GIVEN EXERCISE: Please transcribe the data that follows without the pictures, keeping every word the same.

***** DATA SEGMENT

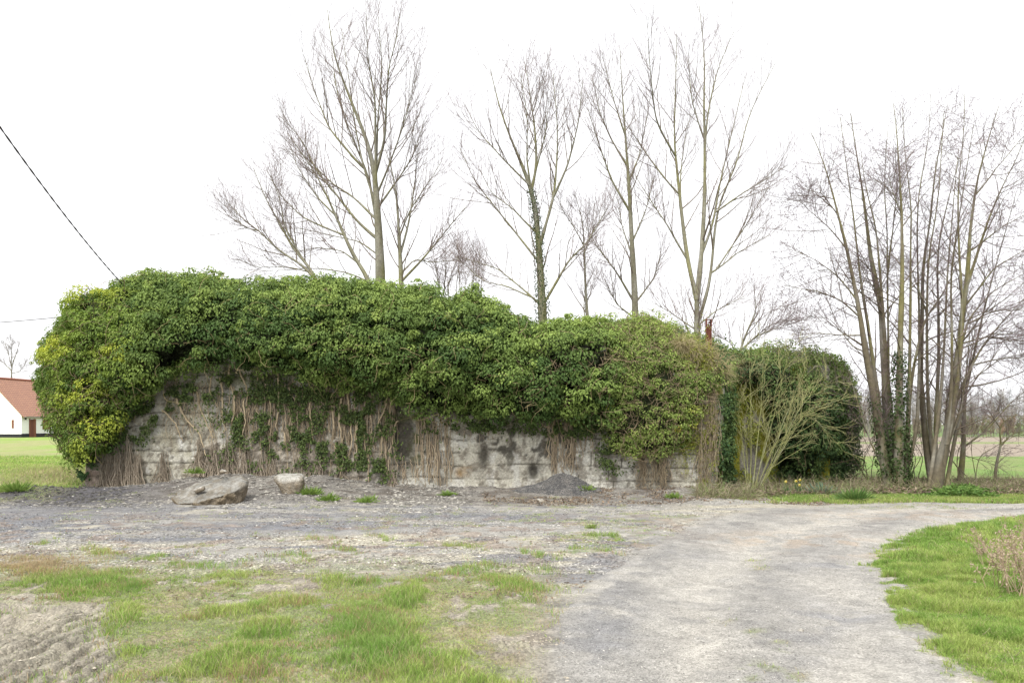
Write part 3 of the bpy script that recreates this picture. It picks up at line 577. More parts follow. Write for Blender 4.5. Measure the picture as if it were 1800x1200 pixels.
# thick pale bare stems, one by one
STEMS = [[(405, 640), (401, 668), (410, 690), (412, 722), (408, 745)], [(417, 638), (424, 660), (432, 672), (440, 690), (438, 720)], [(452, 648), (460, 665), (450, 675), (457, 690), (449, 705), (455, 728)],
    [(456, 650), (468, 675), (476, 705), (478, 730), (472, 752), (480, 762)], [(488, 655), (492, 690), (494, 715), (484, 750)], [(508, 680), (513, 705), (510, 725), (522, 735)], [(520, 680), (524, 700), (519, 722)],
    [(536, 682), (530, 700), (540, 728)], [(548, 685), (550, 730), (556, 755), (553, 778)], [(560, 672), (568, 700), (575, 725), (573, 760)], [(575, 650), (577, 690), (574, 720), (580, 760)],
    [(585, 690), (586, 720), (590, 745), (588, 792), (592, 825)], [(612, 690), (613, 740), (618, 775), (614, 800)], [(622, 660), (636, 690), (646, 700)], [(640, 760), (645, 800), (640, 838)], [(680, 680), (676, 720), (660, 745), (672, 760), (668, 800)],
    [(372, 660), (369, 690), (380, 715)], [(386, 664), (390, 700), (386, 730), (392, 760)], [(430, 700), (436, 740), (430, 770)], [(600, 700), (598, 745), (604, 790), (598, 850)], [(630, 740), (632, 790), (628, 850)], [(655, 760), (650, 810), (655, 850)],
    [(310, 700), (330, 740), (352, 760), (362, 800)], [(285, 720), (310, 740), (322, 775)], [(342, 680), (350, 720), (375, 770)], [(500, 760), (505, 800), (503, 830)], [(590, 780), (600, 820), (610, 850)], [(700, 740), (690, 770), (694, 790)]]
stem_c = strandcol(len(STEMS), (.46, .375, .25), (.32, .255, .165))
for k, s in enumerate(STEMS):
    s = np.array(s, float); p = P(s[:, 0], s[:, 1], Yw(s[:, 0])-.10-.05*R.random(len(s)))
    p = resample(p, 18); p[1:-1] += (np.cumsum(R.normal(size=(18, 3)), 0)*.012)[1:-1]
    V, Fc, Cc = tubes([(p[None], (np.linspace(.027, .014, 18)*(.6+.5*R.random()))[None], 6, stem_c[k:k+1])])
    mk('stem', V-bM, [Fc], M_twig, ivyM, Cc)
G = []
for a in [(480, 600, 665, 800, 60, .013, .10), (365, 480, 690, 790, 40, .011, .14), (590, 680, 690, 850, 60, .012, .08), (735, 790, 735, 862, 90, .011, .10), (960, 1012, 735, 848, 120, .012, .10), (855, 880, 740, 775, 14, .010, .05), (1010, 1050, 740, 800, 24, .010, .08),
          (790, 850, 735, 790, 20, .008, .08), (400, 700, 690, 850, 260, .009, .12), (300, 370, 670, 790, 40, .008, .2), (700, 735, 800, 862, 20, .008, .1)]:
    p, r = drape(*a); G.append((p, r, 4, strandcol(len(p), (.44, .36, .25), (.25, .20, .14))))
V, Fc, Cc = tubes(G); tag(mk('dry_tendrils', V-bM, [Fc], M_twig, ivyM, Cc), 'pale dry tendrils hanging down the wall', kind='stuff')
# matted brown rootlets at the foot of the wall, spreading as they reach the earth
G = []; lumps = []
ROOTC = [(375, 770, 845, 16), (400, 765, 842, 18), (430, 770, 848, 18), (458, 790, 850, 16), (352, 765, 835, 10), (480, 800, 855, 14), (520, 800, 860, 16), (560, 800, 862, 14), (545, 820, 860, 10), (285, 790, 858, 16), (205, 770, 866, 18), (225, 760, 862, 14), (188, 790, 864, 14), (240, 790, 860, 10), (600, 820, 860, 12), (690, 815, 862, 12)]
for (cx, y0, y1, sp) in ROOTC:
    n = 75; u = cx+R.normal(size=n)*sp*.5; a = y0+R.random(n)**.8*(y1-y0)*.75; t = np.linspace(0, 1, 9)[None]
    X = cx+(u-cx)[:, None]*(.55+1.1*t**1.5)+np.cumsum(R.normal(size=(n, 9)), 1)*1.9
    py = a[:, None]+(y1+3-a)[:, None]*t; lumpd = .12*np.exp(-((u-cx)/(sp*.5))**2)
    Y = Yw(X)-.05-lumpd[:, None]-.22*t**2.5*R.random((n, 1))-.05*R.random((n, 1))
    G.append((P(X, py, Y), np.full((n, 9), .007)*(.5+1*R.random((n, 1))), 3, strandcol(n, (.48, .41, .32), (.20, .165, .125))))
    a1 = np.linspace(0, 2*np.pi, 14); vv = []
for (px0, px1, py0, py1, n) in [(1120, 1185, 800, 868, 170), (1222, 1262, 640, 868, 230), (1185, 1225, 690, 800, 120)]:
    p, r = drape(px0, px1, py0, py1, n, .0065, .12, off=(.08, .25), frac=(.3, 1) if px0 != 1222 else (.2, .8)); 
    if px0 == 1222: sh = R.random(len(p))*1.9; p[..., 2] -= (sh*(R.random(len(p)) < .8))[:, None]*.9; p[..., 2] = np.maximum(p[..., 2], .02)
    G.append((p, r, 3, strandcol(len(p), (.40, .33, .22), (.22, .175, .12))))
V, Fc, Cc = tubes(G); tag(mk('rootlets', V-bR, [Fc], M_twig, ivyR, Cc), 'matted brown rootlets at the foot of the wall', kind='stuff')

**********

SOLUTION TO THIS PROBLEM:
Write part 3 of the bpy script that recreates this picture. It picks up at line 577. More parts follow. Write for Blender 4.5. Measure the picture as if it were 1800x1200 pixels.
# thick pale bare stems, one by one
STEMS = [[(405, 640), (401, 668), (410, 690), (412, 722), (408, 745)], [(417, 638), (424, 660), (432, 672), (440, 690), (438, 720)], [(452, 648), (460, 665), (450, 675), (457, 690), (449, 705), (455, 728)],
    [(456, 650), (468, 675), (476, 705), (478, 730), (472, 752), (480, 762)], [(488, 655), (492, 690), (494, 715), (484, 750)], [(508, 680), (513, 705), (510, 725), (522, 735)], [(520, 680), (524, 700), (519, 722)],
    [(536, 682), (530, 700), (540, 728)], [(548, 685), (550, 730), (556, 755), (553, 778)], [(560, 672), (568, 700), (575, 725), (573, 760)], [(575, 650), (577, 690), (574, 720), (580, 760)],
    [(585, 690), (586, 720), (590, 745), (588, 792), (592, 825)], [(612, 690), (613, 740), (618, 775), (614, 800)], [(622, 660), (636, 690), (646, 700)], [(640, 760), (645, 800), (640, 838)], [(680, 680), (676, 720), (660, 745), (672, 760), (668, 800)],
    [(372, 660), (369, 690), (380, 715)], [(386, 664), (390, 700), (386, 730), (392, 760)], [(430, 700), (436, 740), (430, 770)], [(600, 700), (598, 745), (604, 790), (598, 850)], [(630, 740), (632, 790), (628, 850)], [(655, 760), (650, 810), (655, 850)],
    [(310, 700), (330, 740), (352, 760), (362, 800)], [(285, 720), (310, 740), (322, 775)], [(342, 680), (350, 720), (375, 770)], [(500, 760), (505, 800), (503, 830)], [(590, 780), (600, 820), (610, 850)], [(700, 740), (690, 770), (694, 790)]]
stem_c = strandcol(len(STEMS), (.46, .375, .25), (.32, .255, .165))
for k, s in enumerate(STEMS):
    s = np.array(s, float); p = P(s[:, 0], s[:, 1], Yw(s[:, 0])-.10-.05*R.random(len(s)))
    p = resample(p, 18); p[1:-1] += (np.cumsum(R.normal(size=(18, 3)), 0)*.012)[1:-1]
    V, Fc, Cc = tubes([(p[None], (np.linspace(.027, .014, 18)*(.6+.5*R.random()))[None], 6, stem_c[k:k+1])])
    mk('stem', V-bM, [Fc], M_twig, ivyM, Cc)
G = []
for a in [(480, 600, 665, 800, 60, .013, .10), (365, 480, 690, 790, 40, .011, .14), (590, 680, 690, 850, 60, .012, .08), (735, 790, 735, 862, 90, .011, .10), (960, 1012, 735, 848, 120, .012, .10), (855, 880, 740, 775, 14, .010, .05), (1010, 1050, 740, 800, 24, .010, .08),
          (790, 850, 735, 790, 20, .008, .08), (400, 700, 690, 850, 260, .009, .12), (300, 370, 670, 790, 40, .008, .2), (700, 735, 800, 862, 20, .008, .1)]:
    p, r = drape(*a); G.append((p, r, 4, strandcol(len(p), (.44, .36, .25), (.25, .20, .14))))
V, Fc, Cc = tubes(G); tag(mk('dry_tendrils', V-bM, [Fc], M_twig, ivyM, Cc), 'pale dry tendrils hanging down the wall', kind='stuff')
# matted brown rootlets at the foot of the wall, spreading as they reach the earth
G = []; lumps = []
ROOTC = [(375, 770, 845, 16), (400, 765, 842, 18), (430, 770, 848, 18), (458, 790, 850, 16), (352, 765, 835, 10), (480, 800, 855, 14), (520, 800, 860, 16), (560, 800, 862, 14), (545, 820, 860, 10), (285, 790, 858, 16), (205, 770, 866, 18), (225, 760, 862, 14), (188, 790, 864, 14), (240, 790, 860, 10), (600, 820, 860, 12), (690, 815, 862, 12)]
for (cx, y0, y1, sp) in ROOTC:
    n = 75; u = cx+R.normal(size=n)*sp*.5; a = y0+R.random(n)**.8*(y1-y0)*.75; t = np.linspace(0, 1, 9)[None]
    X = cx+(u-cx)[:, None]*(.55+1.1*t**1.5)+np.cumsum(R.normal(size=(n, 9)), 1)*1.9
    py = a[:, None]+(y1+3-a)[:, None]*t; lumpd = .12*np.exp(-((u-cx)/(sp*.5))**2)
    Y = Yw(X)-.05-lumpd[:, None]-.22*t**2.5*R.random((n, 1))-.05*R.random((n, 1))
    G.append((P(X, py, Y), np.full((n, 9), .007)*(.5+1*R.random((n, 1))), 3, strandcol(n, (.48, .41, .32), (.20, .165, .125))))
    a1 = np.linspace(0, 2*np.pi, 14); vv = []
for (px0, px1, py0, py1, n) in [(1120, 1185, 800, 868, 170), (1222, 1262, 640, 868, 230), (1185, 1225, 690, 800, 120)]:
    p, r = drape(px0, px1, py0, py1, n, .0065, .12, off=(.08, .25), frac=(.3, 1) if px0 != 1222 else (.2, .8)); 
    if px0 == 1222: sh = R.random(len(p))*1.9; p[..., 2] -= (sh*(R.random(len(p)) < .8))[:, None]*.9; p[..., 2] = np.maximum(p[..., 2], .02)
    G.append((p, r, 3, strandcol(len(p), (.40, .33, .22), (.22, .175, .12))))
V, Fc, Cc = tubes(G); tag(mk('rootlets', V-bR, [Fc], M_twig, ivyR, Cc), 'matted brown rootlets at the foot of the wall', kind='stuff')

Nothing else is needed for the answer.